Las invasiones persas, griegas, romanas y árabes que durante miles de años se turnaran el intento de adueñarse de Egipto son hoy, vaciadas cuantas cámaras mortuorias se conocen, ejércitos turísticos cuyos acentos infinitos resuenan en las tumbas excavadas en el Valle de los Reyes, en el Museo del Cairo y en los templos de Abu Simbel o Luxor. Robado cuanto fuera depositado bajo tierra para ayudar a los muertos a salir de ella, la mirada del turista se solaza hoy en lo que no está. Al menos durante el tiempo que se tarda en salir y ser abordado por vendedores callejeros que parecen ofertar, a escala, efigies de cuanto faltara dentro de los templos. Como si su precio -siempre un regalo- fuera, esta vez sí, un robo aceptado y conveniente.

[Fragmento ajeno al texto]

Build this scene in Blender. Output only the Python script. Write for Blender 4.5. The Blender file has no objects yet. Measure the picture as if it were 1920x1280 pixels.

A principios de octubre de este año un ex ministro egipcio de antigüedades declaraba que, en contra de lo que pensara -e insultara- en su día respecto a cómo Carter extrajo la máscara mortuoria de la momia de Tutankamón, destrozándola, “no había otra forma de hacerlo. Carter no tenía opción”. No pocos de quienes hoy se apiñan a las puertas de los templos egipcios parecen víctimas de esa maldición, la de no tener otra opción que fotografiarse en actitud banal, como si el nombre que la cultura griega diera a las inscripciones que cubren las paredes -jeroglíficos (signos sagrados grabados)- fuera lo último que hoy puede robarles cualquiera con solo tener un móvil a mano.